Es una pena que una película como la primera parte haya sido merecedora de una secuela que al parecer es tan lamentable. Porque no nos engañemos, morbos y desnudos aparte, Instinto Básico es, en mi modesta opinión, una gran película. Hasta ahora se había hablado en el cine sobre obsesión, pasión y amor fatal, pero creo que la película de Paul Verhoeven es la primera en hablar sobre eso que se llama el “encoñamiento”.

Nick Curran (Michael Douglas) es un policía pasado de rosca. Ha matado inocentes, ha sido alcohólico, drogadicto y, como vemos en algunos encuentros con su novia psicóloga, le va el sexo dominante y desbocado. Vamos, es un tipo que cree saberlo todo del lado oscuro de la vida, alguien difícil de sorprender. Y en esto que aparece Catherine Tramell (Sharon Stone) y hace lo imposible: le rompe los esquemas.

La gracia de Instinto Básico es que en todo momento Curran sabe que la protagonista es la asesina, una auténtica mantis religiosa que utiliza a los hombres como meros proveedores de placer y, cuando se cansa, los asesina. Y a pesar de ello, acepta ir directo al matadero.

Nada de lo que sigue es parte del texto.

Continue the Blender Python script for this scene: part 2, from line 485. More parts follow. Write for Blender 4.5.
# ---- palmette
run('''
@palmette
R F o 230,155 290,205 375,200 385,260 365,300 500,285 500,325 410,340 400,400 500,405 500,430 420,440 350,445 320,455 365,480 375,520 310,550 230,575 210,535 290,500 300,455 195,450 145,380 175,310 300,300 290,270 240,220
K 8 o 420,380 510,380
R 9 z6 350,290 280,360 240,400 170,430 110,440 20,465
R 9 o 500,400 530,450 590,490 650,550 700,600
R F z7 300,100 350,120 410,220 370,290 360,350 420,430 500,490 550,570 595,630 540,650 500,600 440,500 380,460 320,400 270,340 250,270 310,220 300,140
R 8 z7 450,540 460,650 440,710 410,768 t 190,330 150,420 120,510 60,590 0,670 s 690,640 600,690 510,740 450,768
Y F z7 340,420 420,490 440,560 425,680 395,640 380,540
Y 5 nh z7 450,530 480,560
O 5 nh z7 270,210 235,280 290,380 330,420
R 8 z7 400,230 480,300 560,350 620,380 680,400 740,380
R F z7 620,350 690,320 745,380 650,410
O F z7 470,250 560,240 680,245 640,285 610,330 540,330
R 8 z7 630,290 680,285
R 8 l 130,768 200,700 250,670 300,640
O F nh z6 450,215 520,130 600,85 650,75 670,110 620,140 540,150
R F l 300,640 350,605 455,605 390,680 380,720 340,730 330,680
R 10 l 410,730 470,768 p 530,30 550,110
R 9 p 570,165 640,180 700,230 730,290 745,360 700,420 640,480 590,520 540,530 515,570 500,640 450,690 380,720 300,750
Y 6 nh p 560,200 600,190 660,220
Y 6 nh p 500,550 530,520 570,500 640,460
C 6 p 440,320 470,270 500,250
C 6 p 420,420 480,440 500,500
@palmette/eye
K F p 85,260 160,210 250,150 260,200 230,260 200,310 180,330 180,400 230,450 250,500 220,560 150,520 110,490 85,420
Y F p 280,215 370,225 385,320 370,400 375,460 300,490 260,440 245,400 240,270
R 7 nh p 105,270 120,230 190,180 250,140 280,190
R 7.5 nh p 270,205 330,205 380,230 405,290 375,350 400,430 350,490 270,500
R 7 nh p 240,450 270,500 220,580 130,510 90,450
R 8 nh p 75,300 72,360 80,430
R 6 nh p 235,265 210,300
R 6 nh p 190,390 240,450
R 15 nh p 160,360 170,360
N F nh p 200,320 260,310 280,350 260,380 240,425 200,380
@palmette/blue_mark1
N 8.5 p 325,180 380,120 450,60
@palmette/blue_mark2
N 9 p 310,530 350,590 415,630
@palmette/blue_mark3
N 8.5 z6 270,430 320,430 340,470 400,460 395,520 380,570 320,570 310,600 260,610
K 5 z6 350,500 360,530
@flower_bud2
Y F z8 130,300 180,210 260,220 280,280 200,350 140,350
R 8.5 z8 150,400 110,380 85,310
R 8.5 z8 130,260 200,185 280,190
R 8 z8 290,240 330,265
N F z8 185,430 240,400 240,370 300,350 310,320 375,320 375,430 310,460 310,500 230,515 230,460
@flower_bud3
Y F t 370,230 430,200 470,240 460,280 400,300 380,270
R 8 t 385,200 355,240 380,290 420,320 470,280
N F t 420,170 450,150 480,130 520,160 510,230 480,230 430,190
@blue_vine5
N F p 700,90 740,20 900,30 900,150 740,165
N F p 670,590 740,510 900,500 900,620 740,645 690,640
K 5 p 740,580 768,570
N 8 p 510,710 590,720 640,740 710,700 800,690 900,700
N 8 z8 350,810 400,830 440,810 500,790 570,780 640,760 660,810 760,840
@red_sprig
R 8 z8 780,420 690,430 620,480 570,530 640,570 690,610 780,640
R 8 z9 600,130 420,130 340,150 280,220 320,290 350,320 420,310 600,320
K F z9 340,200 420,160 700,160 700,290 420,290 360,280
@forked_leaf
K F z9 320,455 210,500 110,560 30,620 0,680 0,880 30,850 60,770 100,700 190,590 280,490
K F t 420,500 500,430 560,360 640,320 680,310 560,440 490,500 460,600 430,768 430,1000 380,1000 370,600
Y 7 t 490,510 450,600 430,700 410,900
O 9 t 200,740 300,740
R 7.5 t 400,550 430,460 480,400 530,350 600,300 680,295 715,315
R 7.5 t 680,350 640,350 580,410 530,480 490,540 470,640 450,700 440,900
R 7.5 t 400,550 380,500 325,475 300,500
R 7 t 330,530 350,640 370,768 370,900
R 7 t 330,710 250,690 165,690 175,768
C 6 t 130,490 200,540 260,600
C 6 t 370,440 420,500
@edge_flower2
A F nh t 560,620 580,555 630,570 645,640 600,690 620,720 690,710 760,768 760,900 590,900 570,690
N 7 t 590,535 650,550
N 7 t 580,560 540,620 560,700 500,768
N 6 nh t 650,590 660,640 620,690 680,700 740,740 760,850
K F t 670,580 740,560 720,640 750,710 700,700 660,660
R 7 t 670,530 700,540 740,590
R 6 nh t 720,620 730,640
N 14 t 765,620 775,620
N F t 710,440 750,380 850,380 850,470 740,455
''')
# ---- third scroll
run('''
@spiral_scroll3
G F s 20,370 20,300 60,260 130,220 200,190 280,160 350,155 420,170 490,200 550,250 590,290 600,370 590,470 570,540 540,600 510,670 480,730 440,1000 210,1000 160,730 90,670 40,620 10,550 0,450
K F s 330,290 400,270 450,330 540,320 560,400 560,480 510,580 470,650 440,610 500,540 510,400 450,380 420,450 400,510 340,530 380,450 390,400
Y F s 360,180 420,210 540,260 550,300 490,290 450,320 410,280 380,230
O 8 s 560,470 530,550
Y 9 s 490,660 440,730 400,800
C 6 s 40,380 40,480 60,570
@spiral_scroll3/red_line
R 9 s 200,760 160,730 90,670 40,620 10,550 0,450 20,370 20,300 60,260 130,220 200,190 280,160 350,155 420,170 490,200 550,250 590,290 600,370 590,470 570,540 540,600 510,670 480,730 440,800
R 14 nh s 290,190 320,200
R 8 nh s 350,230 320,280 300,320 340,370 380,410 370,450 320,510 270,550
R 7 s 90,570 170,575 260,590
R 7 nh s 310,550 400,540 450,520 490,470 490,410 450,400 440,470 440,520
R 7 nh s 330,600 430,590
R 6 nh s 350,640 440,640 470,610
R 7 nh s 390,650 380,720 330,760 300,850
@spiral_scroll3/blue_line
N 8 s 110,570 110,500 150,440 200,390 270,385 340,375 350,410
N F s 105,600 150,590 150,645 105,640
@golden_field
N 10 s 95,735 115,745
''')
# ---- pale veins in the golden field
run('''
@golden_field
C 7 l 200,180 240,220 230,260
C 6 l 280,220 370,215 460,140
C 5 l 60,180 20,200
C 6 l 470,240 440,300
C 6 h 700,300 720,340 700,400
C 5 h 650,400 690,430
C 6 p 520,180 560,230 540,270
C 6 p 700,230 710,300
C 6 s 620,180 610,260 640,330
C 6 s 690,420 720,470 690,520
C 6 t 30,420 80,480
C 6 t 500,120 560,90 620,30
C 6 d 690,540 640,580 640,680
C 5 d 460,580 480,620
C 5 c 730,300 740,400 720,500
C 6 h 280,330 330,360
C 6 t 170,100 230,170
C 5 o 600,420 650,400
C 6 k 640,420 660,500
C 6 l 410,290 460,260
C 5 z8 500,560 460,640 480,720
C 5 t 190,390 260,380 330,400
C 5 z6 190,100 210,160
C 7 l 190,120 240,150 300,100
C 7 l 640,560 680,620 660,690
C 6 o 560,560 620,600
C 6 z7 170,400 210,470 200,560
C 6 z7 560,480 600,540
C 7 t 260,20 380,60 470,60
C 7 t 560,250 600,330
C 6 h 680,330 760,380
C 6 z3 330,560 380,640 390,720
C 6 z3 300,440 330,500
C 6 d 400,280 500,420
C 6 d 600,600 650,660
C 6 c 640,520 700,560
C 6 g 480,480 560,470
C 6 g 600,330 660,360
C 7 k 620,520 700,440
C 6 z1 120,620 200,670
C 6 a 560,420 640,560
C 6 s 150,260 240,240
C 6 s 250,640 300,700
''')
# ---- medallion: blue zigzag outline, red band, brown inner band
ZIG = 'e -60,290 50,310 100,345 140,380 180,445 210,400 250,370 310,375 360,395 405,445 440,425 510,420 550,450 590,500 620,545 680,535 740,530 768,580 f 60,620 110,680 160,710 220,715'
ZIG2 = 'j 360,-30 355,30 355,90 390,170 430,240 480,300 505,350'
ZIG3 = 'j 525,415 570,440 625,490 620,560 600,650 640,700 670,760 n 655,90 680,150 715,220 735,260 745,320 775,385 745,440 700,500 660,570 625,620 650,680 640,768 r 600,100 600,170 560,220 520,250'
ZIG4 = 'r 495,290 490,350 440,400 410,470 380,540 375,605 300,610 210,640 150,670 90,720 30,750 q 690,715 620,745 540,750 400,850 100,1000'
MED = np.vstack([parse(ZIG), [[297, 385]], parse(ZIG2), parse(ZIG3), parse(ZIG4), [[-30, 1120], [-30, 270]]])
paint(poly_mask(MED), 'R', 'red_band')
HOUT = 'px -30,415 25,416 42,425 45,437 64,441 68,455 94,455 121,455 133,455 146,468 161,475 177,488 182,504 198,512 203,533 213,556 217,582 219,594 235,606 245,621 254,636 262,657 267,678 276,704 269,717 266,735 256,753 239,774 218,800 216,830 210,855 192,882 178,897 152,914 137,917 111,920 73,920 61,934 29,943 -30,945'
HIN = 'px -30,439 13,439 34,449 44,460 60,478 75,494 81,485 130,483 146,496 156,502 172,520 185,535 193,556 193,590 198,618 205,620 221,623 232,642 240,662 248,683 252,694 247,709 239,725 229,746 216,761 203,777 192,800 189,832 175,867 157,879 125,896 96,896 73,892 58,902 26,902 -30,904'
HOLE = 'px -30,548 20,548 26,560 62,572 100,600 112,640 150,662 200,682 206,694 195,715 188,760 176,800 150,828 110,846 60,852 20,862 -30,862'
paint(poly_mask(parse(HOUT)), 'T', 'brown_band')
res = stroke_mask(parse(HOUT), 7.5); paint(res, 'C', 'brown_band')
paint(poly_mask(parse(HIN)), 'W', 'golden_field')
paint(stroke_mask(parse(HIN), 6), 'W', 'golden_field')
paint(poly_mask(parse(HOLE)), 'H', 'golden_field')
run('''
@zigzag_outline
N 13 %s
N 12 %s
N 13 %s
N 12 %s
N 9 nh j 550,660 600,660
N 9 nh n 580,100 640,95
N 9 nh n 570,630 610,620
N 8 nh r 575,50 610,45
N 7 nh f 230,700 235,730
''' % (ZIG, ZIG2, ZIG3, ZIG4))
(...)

Lo que siente no es amor, aunque al final del film se autoengaña haciendo con Catherine planes de futuro propios de una relación romántica, para no reconocer la animalidad irracional de su conducta.

Pero el sexo es la única razón de ser de la relación. Y tanto el espectador como el policía saben que todo terminará con un picahielos en su yugular. Pero aún así, Curran está tan de vuelta de todo que le da igual morir así. Lo dicho: la historia de un tipo que se encoña hasta el final.

La película, además de ese morboso y fatalista argumento, destacaba por la vigorosa puesta en escena de Paul Verhoeven, un director cuyo estilo se podría calificar de tremendista: cuando en sus películas muere alguien, es de manera dolorosa y violenta; y si hay sexo, es incendiario. Es un cineasta atrevido, y desde luego no apto para filmar cualquier historia. Pero Instinto Básico se adaptaba como un guante a su estilo duro y sensual.

Y el remate final era la magistral partitura del añorado Jerry Goldsmith. El sinuoso tema principal ilustra mejor que nada la ambigüedad de la historia y de Catherine Tramell. Y si aún quedan dudas sobre la culpabilidad de la protagonista, oigan la música que suena durante el mítico encuentro sexual con el policía: los cuerpos se contorsionan de placer, pero la melodía no sugiere erotismo o sensualidad, sino suspense. El momento del orgasmo coincide con un crescendo orquestal terrorífico, porque externamente es una escena sexual, pero en esencia es la primera fase de un asesinato.

De la segunda parte no se puede esperar gran cosa, para empezar porque el director, Michael Caton-Jones, es un peso pluma cuya película más reconocida es la aburrida Chacal, aquella de Bruce Willis disfrazado. Y porque Sharon Stone no lo ha hecho porque crea artísticamente en el proyecto, sino porque, tras intentar infructuosamente labrarse una carrera prestigiosa, esta secuela supone su penúltimo cartucho de notoriedad.

Sinceramente, tras haber sido la villana de la lamentable Catwoman y ahora esta secuela hecha por pura avaricia, Charito Piedra va a tener que dar una gran campanada para recuperar la escasa credibilidad que una vez tuvo. Lo mejor que podría haber hecho para su carrera es dejar el picahielos en la funda.